In 2000, Lawrence was sentenced to 20 years in prison for embezzlement, fraud and tax evasion in connection with the collapse of his business. He died in jail in 2002.
Joseph Costello, a commodities trader, and his wife bought the house in 2003 for $1.4 million, well below its $3.2 million assessed value.
Their real estate agent said the Costellos had become “empty nesters” and no longer needed a home so large, so they put Llenroc back on the market in 2007 for $12.9 million — on the eve of a real estate slump that made expensive real estate exceedingly difficult to sell.
Experienced Capital Region real estate agents rolled their eyes at the asking price.

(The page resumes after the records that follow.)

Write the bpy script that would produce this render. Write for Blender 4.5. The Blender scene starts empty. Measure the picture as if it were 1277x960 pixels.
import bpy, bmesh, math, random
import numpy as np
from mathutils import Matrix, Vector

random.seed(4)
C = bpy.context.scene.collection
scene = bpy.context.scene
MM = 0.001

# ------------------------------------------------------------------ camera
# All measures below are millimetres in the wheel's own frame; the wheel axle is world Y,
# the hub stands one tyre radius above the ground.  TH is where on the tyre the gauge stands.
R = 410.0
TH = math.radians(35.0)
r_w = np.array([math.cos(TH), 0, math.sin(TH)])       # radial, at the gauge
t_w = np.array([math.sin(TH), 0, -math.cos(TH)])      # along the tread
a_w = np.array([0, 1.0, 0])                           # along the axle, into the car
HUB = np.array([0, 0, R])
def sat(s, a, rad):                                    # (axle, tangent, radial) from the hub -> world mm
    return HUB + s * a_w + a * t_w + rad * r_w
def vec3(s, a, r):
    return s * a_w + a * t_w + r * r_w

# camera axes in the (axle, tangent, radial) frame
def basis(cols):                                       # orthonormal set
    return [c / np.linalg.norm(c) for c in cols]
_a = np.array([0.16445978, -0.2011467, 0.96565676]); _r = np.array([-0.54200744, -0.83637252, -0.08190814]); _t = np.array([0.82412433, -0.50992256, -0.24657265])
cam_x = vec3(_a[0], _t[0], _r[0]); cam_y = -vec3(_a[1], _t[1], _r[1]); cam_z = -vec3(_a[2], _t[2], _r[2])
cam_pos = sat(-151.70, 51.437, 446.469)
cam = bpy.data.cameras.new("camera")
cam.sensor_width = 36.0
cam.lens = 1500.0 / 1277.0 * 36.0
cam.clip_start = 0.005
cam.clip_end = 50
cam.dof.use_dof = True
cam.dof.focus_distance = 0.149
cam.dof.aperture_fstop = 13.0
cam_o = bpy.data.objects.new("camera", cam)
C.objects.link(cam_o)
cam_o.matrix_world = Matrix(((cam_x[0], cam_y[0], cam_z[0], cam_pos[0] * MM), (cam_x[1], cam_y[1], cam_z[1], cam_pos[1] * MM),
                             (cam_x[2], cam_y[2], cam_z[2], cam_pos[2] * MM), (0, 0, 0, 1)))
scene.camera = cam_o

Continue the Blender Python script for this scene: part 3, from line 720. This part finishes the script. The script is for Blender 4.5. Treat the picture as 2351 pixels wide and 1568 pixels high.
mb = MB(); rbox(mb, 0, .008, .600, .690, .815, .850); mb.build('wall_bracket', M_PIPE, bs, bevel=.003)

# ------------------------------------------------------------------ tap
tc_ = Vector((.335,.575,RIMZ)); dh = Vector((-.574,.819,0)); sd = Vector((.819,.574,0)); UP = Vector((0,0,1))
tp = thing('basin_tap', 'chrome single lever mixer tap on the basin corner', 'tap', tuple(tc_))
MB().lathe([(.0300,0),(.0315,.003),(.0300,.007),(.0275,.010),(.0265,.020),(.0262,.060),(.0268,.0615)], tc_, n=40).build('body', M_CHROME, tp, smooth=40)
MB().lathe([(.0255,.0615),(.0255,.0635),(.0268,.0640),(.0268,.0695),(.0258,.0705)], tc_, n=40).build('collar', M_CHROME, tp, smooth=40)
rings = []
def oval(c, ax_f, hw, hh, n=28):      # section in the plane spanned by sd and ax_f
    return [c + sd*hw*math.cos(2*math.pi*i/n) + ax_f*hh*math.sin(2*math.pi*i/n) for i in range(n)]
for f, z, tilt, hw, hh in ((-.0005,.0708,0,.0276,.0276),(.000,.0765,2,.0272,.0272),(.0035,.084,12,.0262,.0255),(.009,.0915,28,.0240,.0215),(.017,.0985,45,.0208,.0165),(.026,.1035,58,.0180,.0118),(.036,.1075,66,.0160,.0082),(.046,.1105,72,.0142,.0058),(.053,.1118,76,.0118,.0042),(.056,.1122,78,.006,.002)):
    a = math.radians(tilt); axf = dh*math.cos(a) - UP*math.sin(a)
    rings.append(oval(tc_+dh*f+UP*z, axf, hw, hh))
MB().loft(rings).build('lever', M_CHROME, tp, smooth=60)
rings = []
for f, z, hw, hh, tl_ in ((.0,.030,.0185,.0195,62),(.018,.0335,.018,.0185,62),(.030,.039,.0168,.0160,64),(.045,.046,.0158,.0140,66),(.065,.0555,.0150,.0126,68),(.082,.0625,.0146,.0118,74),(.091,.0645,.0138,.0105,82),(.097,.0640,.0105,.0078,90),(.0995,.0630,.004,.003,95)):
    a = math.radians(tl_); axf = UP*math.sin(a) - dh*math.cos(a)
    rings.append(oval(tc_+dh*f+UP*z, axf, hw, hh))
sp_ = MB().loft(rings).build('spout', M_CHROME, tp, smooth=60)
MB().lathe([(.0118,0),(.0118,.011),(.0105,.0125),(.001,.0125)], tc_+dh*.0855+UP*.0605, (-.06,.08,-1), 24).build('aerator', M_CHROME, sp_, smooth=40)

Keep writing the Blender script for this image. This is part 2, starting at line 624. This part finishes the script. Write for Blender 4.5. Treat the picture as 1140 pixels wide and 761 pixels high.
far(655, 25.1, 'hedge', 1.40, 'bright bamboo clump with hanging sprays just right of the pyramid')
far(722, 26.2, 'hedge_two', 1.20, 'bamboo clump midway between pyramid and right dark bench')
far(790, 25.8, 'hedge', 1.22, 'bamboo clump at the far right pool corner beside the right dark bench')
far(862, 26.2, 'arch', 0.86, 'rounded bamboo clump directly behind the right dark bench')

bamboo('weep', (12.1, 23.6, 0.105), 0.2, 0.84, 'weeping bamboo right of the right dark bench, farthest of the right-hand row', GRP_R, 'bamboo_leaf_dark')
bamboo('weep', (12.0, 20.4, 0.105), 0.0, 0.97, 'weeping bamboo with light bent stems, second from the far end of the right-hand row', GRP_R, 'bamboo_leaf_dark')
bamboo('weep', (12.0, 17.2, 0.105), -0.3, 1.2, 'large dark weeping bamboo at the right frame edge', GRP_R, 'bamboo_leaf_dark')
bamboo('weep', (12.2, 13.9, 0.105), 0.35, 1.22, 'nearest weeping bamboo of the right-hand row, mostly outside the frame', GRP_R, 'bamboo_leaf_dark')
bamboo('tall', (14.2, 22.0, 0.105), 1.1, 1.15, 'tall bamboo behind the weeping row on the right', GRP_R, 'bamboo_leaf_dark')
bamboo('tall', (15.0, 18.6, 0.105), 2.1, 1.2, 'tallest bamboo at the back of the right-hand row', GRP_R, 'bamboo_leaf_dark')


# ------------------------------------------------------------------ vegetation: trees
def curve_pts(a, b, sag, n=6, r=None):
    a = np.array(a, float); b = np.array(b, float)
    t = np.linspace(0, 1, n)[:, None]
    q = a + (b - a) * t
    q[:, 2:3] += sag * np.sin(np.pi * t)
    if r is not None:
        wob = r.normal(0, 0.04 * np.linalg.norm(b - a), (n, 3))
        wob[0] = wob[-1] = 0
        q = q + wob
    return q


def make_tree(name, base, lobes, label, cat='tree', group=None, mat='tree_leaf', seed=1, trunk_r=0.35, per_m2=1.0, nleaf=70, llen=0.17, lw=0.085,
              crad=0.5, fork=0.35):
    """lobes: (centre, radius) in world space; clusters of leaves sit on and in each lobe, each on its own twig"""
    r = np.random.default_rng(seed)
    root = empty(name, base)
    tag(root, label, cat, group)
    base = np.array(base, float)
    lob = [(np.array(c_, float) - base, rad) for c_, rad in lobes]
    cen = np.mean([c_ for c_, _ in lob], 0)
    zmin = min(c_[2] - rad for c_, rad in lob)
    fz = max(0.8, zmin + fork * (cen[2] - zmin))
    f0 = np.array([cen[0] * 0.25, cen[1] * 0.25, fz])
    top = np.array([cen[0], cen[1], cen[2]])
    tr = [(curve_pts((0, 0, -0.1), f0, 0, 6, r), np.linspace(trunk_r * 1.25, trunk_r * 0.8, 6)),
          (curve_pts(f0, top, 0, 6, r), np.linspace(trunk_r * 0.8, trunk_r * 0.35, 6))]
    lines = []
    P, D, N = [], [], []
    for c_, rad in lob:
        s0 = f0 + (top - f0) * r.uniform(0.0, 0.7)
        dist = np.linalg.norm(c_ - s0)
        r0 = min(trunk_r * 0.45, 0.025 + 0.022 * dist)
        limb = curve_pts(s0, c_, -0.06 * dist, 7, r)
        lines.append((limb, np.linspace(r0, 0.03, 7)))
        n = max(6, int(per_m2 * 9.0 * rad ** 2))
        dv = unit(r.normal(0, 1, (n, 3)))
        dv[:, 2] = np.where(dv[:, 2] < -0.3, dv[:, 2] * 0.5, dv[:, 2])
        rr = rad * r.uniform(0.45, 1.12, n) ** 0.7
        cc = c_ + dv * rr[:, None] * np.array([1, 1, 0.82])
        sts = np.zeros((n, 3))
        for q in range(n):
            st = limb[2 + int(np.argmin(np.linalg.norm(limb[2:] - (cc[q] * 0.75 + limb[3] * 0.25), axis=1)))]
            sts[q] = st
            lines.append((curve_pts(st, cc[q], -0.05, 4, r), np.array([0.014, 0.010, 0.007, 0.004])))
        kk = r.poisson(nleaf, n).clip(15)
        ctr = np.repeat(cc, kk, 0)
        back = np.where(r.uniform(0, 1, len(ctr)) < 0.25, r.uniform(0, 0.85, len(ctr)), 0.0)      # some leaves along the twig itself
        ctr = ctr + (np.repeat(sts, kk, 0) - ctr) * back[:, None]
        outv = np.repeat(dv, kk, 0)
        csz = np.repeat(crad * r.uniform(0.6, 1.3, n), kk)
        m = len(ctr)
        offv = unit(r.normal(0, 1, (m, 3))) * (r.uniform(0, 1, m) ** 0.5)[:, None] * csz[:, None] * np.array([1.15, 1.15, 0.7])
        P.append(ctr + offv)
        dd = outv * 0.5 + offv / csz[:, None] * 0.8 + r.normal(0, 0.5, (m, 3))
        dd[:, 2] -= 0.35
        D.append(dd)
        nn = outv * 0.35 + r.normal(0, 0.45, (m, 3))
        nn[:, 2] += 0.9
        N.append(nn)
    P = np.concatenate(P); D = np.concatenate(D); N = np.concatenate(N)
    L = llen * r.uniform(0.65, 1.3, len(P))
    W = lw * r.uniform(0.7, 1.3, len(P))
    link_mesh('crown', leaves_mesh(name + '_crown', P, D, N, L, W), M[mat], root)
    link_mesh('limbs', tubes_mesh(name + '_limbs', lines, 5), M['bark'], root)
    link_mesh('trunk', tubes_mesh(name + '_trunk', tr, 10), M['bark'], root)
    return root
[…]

“That seems like that was just fantasyland,” Scott Varley, a Saratoga Springs agent, said Friday.
But that didn’t stop Mathai Kolath George, a hotelier also known as George Kolath, from asking $30 million for the property earlier this year. George died in June, when the plan that carried him hurtled off a Mohawk Valley Airport runway and landed in the Mohawk River. His 11-year-old son also died in the crash.
It is unclear whether Kolath ever lived at Llenroc, but he marketed the property as the Kolath Estate and it seems he was planning to tak
e ownership of the property at the time of his death.
A cancellation of a contract of sale between Costello and Kolath is on record with the Saratoga County Clerk. In early November, a deed was filed marking the sale of the property from Costello to an entity called Power Angels LLC.
Power Angels listed its address as an Albany post office box, but no other information about the buyer was available Friday.
It is unclear whether Power Angels plans to use Llenroc as a single-family home, although Clifton Park Town Supervisor Philip Barrett said Friday that no plans have been filed with the town to change the mansion’s use.
Real estate agents say the $1.9 million purchase price seems low, considering the size of the estate and that less opulent properties can be bought for the same amount.
Bob Blackman, who was involved in trying to sell the property after the Lawrence foreclosure, noted that Llenroc’s view of the Knolls Atomic Power Laboratory, across the river in Niskayuna, is a minus for some buyers.
And many potential buyers, he said, are turned off by the property’s more ostentatious and maintenance-intensive features, such as the indoor pool.
“You couldn’t rebuild it today for that price,” said Blackman, a vice president at RealtyUSA in Clifton Park. “But at the same token, all the amenities aren’t necessary things that people want.”
Some of you will also remember the recent Scotia plane crash where the occupants died. Well one of the occupants was the owner of this place and the other was his son.
http://shift518.gom-host.com/showthread.php?t=10235
Edit: Bingo found pics.
If a home was rumored to cost $32.5 million to build what should it sell for? The Llenroc Estate, which went on sale in Saratoga County in upstate New York this week is said to have cost that much when it was created by Albert Lawrence in 1992. The castle-like home sits on 12 acres on the Mohawk River. Lawrence, a devoted Cornell alum, modeled his home after the campus center. What is Llenroc? It’s Cornell spelled backwards. The five-bedroom home is made from Llenroc stone (the same stone used to create the Llenroc dorm at Cornell). As befits a modern castle there are all sorts of unique details such as Scandanavian marble flooring, hand-painted Portuguese tiles, a dining room with a gilded coffered ceiling and a five-floor glass elevator. Particularly eccentric touches include the sailboat-shaped indoor pool with separate hot tub, a four-story solarium, a mermaid bar with see-through views of the pool and dancing fountains.